The Special Rapporteur pointed out the need for constitutional recognition of the existence of indigenous peoples. He also stressed the need to recognise the right to self-determination, to self-government of each people in accordance with their specificities, to land, territory and resources.

The expert invited the State to create the conditions for a constructive dialogue in good faith with indigenous peoples in order to develop a comprehensive, participatory legislative reform in accordance with international human rights standards.

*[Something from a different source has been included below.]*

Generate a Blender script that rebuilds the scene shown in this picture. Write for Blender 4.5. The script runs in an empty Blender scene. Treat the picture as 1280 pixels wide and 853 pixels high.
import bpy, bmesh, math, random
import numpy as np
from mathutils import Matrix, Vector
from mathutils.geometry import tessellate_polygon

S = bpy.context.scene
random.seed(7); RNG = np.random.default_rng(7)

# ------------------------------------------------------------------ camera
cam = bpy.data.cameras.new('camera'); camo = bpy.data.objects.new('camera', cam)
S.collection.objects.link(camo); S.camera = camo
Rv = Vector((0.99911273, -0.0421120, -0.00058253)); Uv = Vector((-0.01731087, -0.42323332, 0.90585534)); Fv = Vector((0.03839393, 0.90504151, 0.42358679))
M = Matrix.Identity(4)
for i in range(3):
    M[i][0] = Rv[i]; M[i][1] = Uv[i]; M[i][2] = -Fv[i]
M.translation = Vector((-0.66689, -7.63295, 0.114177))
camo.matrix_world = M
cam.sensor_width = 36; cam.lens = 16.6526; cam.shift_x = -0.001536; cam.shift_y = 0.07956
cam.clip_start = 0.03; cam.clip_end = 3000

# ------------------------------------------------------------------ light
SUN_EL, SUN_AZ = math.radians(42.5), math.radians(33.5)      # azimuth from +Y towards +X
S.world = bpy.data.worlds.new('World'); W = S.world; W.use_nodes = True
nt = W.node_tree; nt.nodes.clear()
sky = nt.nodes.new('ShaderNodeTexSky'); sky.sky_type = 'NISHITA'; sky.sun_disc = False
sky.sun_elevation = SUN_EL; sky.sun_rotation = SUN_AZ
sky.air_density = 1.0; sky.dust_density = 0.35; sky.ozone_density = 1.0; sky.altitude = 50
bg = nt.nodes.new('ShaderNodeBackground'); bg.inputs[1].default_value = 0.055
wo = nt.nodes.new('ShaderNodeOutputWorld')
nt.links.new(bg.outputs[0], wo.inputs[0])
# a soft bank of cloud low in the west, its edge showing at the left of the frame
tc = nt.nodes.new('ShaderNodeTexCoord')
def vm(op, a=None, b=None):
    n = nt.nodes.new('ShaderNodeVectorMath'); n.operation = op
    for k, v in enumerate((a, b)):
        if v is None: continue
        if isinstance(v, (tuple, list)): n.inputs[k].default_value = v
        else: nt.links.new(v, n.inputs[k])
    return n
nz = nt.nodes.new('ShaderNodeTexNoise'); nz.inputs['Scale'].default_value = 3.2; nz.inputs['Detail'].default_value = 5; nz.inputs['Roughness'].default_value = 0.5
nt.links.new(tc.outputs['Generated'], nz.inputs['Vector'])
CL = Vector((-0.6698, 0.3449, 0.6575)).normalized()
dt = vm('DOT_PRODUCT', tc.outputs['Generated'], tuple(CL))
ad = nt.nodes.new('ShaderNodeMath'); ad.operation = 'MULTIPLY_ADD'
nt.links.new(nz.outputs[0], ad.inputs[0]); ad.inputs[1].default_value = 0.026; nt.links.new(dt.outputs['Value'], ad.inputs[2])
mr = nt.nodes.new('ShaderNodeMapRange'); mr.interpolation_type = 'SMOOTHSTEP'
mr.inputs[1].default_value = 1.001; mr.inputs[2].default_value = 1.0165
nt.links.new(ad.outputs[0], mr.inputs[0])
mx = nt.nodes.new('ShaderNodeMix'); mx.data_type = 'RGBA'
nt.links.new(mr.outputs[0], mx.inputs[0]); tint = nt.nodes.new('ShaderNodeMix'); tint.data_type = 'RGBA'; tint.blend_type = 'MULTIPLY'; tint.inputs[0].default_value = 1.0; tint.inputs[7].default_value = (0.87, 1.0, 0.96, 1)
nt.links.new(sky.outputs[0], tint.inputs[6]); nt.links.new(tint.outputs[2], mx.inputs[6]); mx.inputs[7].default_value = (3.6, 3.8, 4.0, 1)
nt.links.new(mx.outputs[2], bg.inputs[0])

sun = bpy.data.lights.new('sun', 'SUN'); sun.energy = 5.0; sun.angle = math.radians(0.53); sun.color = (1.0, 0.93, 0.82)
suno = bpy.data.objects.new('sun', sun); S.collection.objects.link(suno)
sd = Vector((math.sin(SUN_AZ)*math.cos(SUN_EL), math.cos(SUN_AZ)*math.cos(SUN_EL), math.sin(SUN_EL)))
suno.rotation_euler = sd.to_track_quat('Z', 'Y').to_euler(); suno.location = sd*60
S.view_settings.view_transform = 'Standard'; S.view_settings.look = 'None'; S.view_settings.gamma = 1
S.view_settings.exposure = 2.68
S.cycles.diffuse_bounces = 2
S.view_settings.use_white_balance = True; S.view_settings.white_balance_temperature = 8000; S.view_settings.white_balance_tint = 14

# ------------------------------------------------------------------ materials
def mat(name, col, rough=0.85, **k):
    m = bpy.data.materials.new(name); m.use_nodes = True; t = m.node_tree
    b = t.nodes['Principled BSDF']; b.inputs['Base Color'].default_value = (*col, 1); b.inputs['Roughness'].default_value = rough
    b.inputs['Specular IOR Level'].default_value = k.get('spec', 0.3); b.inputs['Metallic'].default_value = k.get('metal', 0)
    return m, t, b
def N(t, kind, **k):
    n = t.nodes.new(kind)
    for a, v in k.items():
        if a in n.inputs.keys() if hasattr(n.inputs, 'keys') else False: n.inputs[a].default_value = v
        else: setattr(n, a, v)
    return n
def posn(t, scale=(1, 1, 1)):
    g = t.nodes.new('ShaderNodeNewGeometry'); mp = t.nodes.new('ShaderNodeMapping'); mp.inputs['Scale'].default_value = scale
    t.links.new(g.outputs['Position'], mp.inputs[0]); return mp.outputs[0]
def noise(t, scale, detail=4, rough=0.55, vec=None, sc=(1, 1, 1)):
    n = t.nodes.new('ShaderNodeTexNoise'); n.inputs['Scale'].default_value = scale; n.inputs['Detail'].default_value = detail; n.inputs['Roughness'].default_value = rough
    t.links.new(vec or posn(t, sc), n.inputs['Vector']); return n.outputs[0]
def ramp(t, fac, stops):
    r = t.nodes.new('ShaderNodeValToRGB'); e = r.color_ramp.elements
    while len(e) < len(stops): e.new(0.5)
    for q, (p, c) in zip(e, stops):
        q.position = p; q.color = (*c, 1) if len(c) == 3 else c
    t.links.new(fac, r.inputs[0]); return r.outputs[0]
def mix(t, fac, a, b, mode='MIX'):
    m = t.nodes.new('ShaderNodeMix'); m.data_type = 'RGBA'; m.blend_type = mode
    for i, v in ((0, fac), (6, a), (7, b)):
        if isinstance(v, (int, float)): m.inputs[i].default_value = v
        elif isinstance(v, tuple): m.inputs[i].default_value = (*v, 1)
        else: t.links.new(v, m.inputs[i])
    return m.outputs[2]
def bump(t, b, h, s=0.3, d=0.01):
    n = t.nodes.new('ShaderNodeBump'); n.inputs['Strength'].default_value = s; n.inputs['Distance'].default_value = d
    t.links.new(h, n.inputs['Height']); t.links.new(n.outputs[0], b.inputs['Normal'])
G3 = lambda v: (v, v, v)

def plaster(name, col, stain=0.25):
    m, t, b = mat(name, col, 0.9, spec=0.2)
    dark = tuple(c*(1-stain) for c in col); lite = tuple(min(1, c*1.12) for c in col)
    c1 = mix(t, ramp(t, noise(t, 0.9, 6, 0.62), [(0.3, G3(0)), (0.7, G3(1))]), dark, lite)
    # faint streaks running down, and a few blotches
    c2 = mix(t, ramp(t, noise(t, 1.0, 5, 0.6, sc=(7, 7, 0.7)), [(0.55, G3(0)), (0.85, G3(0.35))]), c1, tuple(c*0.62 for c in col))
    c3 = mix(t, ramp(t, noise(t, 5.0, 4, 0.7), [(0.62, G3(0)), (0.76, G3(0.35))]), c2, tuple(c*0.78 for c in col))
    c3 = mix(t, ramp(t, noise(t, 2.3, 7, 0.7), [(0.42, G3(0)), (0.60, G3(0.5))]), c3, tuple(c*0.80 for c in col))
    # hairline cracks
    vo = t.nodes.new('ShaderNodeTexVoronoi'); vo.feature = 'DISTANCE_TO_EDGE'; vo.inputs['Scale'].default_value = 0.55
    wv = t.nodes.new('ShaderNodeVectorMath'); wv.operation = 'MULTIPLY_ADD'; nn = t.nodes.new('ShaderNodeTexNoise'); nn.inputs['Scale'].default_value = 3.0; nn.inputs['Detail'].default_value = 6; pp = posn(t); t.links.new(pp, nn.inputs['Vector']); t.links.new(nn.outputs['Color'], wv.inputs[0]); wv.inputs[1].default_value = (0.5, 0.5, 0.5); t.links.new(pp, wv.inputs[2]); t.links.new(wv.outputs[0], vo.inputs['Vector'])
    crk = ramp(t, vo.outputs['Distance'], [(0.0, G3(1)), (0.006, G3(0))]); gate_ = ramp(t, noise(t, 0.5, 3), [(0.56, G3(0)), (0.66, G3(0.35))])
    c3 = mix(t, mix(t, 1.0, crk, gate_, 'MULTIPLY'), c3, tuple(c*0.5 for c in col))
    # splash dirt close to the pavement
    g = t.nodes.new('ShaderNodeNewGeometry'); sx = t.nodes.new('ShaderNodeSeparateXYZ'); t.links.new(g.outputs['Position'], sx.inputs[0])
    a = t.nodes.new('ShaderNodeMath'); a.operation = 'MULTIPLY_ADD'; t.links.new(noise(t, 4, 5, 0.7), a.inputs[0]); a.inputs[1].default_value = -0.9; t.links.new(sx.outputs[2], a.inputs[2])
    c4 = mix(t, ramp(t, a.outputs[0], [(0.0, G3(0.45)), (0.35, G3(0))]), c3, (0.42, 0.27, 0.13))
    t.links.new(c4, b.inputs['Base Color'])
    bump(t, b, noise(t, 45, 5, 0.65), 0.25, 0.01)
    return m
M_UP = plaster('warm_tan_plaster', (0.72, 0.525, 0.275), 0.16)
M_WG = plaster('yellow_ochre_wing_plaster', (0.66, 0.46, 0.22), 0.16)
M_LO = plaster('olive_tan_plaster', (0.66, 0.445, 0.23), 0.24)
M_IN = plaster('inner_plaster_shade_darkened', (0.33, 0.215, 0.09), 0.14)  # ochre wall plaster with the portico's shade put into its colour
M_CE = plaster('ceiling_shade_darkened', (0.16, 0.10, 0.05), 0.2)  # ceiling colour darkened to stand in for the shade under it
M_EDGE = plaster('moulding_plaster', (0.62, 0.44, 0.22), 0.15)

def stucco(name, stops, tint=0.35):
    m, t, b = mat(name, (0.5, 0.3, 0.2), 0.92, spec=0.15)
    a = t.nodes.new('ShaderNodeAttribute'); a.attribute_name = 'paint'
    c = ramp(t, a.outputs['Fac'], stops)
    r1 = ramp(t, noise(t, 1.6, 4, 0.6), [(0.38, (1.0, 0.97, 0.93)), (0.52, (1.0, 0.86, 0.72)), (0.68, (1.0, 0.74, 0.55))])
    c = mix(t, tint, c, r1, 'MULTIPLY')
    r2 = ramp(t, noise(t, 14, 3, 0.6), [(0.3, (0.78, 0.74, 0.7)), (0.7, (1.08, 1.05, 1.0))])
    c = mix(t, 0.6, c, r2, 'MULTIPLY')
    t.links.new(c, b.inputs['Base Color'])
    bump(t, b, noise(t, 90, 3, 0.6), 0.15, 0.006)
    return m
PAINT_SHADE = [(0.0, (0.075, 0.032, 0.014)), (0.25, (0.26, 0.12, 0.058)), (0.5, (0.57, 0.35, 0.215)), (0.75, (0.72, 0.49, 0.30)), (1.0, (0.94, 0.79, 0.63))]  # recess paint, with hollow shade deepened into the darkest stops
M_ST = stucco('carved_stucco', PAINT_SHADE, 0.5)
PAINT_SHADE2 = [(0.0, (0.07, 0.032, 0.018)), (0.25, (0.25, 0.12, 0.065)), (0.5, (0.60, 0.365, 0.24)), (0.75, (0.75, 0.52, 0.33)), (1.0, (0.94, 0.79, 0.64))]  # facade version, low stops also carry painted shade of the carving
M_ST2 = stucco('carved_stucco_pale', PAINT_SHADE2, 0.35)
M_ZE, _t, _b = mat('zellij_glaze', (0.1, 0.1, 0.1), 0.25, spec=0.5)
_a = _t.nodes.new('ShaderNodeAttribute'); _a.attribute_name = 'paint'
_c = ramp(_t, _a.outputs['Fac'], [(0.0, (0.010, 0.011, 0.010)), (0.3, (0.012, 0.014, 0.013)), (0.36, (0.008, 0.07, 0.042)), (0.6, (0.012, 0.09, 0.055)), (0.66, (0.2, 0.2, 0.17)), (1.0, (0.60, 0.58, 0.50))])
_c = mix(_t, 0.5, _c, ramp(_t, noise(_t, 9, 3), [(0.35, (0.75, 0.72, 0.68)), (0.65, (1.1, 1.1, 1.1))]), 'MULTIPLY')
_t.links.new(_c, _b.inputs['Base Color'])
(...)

“I am very concerned about the information received about the presence of structural racism and racial discrimination against indigenous peoples, which hinders the enjoyment of collective and individual rights, especially for indigenous women, children, adolescents and persons with disabilities,” said Calí Tzay.

“I also received information on the obstacles faced by indigenous people in Costa Rica with regard to access to justice and reparation mechanisms,” said the expert.

Cali Tzay encouraged the continuation of the process of elaborating a policy on access to justice for indigenous peoples in accordance with international standards.

“Finally, I wish to emphasise the fundamental role and extraordinary leadership of indigenous women,” Cali Tzay added. “After meeting with various indigenous women leaders and organisations, I feel hopeful for the future of Costa Rica given the clarity of the proposals provided that would help build a truly pluricultural state.” The Special Rapporteur concluded his visit by asking the Costa Rican State to prioritise the agenda of women, addressing their needs and favouring their political participation.

Cali Tzay welcomed the commitment expressed by the Government to initiate the process of compensation for the regulation of indigenous lands and territories in the coming months.

During his visit, the UN expert met around 400 indigenous persons in San José and in the indigenous territories, 70 representatives of indigenous organisations, and civil society organisations. He also met more than 20 State institutional authorities, including high-level representatives of the Presidency of the Republic and various ministries, the Human Rights Commission of the Legislative Assembly and representatives of the judiciary, including a bilateral meeting with the Acting Attorney General and his team.

The final report of the visit to Costa Rica will be presented to the Human Rights Council in September 2022.